In international relations, there is a well-known idea called “proxy warfare,” where a stronger or hostile state avoids direct confrontation and instead supports armed groups to fight its rival on its behalf. Scholars who study terrorism also describe how ungoverned or loosely controlled border regions often become safe havens for terrorist groups, allowing them to plan, train, and launch attacks across international boundaries while the host state denies responsibility. This theoretical pattern, of using non-state actors as a buffer to strike a neighbour while avoiding open war, is exactly what now lies at the centre of a fresh and serious dispute between Pakistan and Afghanistan.
Pakistan’s Foreign Office has lodged a strong protest with Afghanistan after a terrorist attack on a Pakistan Rangers (Sindh) camp in Karachi left three security personnel dead and four others wounded. The attack, which took place on the night of June 27, 2026, in the Gulistan-e-Jauhar area of the city, has once again raised tensions between the two neighbouring countries over cross-border militancy.
According to the Inter-Services Public Relations (ISPR), the media wing of the Pakistan Army, a group of terrorists attacked the Rangers camp by first setting off an explosion at the main gate. They then tried to force their way inside, but Rangers troops fought back quickly and stopped the attackers from breaching the camp. Three terrorists were killed in the exchange of fire, and a fourth attacker, who was injured, was captured alive. The captured man was identified as an Afghan national.
The attack was first reported near Gulistan-e-Jauhar Block 6, where heavy gunfire and an explosion caused panic in the area. Roads connecting Mosmiyat Chowrangi, Kamran Chowrangi, and Chaman Iqbal Colony were closed to traffic as police and other law enforcement agencies rushed to the scene. A sanitisation operation was carried out afterward to make sure no other terrorists were hiding nearby.

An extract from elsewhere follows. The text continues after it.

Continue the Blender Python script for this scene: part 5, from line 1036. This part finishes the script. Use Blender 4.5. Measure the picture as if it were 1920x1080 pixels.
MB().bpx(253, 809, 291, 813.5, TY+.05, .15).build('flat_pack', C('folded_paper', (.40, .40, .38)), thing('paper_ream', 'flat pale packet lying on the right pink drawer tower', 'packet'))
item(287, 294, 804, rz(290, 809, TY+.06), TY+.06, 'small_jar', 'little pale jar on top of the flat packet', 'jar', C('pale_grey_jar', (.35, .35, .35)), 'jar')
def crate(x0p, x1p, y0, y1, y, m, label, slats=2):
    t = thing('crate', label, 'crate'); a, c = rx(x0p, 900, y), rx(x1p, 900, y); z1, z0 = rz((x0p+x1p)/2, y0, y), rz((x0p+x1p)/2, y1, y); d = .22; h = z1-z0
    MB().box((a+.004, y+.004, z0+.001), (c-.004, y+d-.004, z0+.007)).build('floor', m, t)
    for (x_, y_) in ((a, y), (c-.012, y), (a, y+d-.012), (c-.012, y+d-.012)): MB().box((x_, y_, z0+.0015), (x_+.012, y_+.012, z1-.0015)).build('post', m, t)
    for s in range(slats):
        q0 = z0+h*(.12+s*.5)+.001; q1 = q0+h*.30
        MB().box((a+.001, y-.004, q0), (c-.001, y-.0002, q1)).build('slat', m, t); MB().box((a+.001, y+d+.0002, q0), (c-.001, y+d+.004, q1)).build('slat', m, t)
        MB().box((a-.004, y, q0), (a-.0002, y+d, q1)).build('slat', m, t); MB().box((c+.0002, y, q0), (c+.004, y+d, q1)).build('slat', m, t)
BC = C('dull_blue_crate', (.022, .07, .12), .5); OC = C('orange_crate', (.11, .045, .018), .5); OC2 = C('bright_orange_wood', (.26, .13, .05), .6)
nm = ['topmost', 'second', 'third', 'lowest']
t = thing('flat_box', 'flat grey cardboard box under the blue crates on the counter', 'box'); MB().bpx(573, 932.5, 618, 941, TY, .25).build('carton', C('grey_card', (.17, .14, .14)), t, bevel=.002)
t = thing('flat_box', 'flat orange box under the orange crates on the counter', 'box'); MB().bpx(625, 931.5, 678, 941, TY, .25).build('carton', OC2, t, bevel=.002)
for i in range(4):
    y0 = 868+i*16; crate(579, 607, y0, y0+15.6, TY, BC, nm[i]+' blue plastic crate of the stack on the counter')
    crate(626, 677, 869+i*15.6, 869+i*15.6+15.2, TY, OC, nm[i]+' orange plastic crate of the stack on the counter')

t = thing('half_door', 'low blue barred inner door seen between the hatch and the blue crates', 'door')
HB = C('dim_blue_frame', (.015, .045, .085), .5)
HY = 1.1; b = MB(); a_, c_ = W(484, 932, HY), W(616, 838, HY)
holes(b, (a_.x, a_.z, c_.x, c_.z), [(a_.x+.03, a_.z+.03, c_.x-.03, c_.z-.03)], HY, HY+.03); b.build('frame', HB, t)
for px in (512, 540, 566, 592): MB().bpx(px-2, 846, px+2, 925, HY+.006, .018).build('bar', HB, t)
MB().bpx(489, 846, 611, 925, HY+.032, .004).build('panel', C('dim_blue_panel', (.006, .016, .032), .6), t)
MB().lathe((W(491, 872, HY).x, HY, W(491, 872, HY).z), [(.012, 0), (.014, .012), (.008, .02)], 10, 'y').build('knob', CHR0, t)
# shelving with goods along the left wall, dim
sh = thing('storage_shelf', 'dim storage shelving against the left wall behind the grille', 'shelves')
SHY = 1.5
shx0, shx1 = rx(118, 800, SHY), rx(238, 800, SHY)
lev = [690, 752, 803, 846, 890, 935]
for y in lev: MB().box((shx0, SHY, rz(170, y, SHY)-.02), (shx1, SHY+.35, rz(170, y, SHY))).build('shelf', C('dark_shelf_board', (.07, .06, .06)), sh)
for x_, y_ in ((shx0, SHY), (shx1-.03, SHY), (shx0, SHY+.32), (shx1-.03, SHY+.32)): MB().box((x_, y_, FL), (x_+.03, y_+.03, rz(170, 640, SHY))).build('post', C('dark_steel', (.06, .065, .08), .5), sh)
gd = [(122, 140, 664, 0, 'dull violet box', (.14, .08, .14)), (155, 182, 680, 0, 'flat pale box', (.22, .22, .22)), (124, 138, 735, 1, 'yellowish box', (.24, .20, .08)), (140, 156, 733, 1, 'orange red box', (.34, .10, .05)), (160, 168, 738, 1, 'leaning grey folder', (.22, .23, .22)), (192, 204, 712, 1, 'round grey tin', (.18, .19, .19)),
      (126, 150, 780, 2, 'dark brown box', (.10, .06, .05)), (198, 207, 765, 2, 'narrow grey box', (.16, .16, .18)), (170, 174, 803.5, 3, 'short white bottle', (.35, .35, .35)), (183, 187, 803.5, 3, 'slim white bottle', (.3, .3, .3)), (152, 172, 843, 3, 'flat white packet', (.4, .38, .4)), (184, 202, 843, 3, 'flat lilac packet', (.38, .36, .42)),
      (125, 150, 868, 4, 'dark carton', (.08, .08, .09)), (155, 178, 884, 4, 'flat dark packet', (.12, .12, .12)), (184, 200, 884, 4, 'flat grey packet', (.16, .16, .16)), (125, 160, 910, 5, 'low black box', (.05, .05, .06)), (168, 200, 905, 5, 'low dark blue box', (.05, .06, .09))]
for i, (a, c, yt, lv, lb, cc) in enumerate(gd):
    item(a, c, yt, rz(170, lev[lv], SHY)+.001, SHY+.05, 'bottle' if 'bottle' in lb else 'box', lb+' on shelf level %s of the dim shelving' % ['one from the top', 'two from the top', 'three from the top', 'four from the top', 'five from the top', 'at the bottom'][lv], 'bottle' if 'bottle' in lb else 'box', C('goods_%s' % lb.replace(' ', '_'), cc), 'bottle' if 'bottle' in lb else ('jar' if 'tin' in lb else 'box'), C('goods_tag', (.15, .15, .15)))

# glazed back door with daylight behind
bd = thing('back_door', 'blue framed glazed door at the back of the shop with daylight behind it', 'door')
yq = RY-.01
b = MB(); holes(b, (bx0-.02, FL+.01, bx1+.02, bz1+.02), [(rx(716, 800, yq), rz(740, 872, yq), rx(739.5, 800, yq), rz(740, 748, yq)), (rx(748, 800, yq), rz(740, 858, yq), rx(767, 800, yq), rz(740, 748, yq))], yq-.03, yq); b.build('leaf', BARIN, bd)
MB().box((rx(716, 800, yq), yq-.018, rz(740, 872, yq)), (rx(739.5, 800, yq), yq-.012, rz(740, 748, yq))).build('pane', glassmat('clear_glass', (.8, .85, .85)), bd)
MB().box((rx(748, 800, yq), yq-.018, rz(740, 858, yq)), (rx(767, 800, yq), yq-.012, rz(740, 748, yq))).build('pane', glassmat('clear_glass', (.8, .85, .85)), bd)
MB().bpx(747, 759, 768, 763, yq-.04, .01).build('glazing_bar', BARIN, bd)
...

The ISPR blamed the attack on a group called Jamaat-ul-Ahrar (JuA), which Pakistani officials describe as a proxy of India. Jamaat-ul-Ahrar was formed in 2014 after splitting away from the banned Tehreek-e-Taliban Pakistan (TTP), though the two groups reunited in 2024. Pakistan refers to such terrorist groups collectively as “Fitna al-Khawarij.” According to information from the United Nations Security Council, JuA has been operating out of Afghanistan’s Nangarhar province.
Because of the Afghan nationality of the captured attacker, the Pakistani Foreign Office summoned Afghanistan’s Charge d’Affaires in Islamabad and issued what it called a strong demarche, a formal diplomatic protest. Foreign Office spokesperson Tahir Andrabi said the Afghan envoy was called in late on the night of the attack. At the same time, Pakistan’s Ambassador to Kabul, Ubaid-ur-Rehman Nizamani, delivered a similar protest directly to the Afghan Ministry of Foreign Affairs. Andrabi said the involvement of Afghan nationals in the attack proved once again that Afghan soil continues to be used to plan and carry out terrorist attacks inside Pakistan.
In the days following the attack, more details emerged about the captured terrorist. Security sources said he identified himself as Usman Ali, a resident of Jalalabad in Afghanistan’s Nangarhar province, and admitted to being a member of Jamaat-ul-Ahrar. During questioning, he reportedly said that four attackers had taken part in the assault and named his accomplices as Abdul Hadi, Janan, and Umar Farooq. He claimed the group had entered Pakistan about a week before the attack and had stayed in an under-construction building with Hadi, who was from Bajaur. He also said the weapons used in the attack were brought from Waziristan, and that the attackers, including himself, had received training inside Afghanistan, including instructions on making suicide jackets, from a trainer named Umar Qari.
Pakistan’s military responded to the attack with renewed cross-border action. Information Minister Attaullah Tarar said security forces carried out a ground operation in Bajaur district, killing four terrorists, including a commander identified as Khan Farosh. This was followed by what Pakistan called precision airstrikes on terrorist camps in Afghanistan’s Paktia, Paktika, and Kunar provinces under an ongoing campaign known as Operation Ghazab Lil Haq. Afghan officials, however, said the strikes killed dozens of civilians, including women and children, and condemned them as an act of aggression, with one Afghan official warning of retaliation.
This latest exchange adds to a long-running and increasingly tense dispute between the two countries. Pakistan has repeatedly accused the Afghan Taliban government of allowing terrorist groups to use Afghan territory as a safe haven, a claim Kabul has consistently denied, arguing instead that the militancy is Pakistan’s own internal problem. Fighting between the two sides has continued on and off since border clashes broke out in October 2025. Earlier this year, Pakistan presented Afghan authorities with three key demands during talks held in Urumqi, China, asking Kabul to formally declare the TTP a terrorist group, dismantle its infrastructure inside Afghanistan, and provide verifiable proof that action had been taken.
As both governments continue to trade accusations, the Karachi attack has become the latest flashpoint in a relationship marked by deep mistrust, with neither side showing signs of backing down.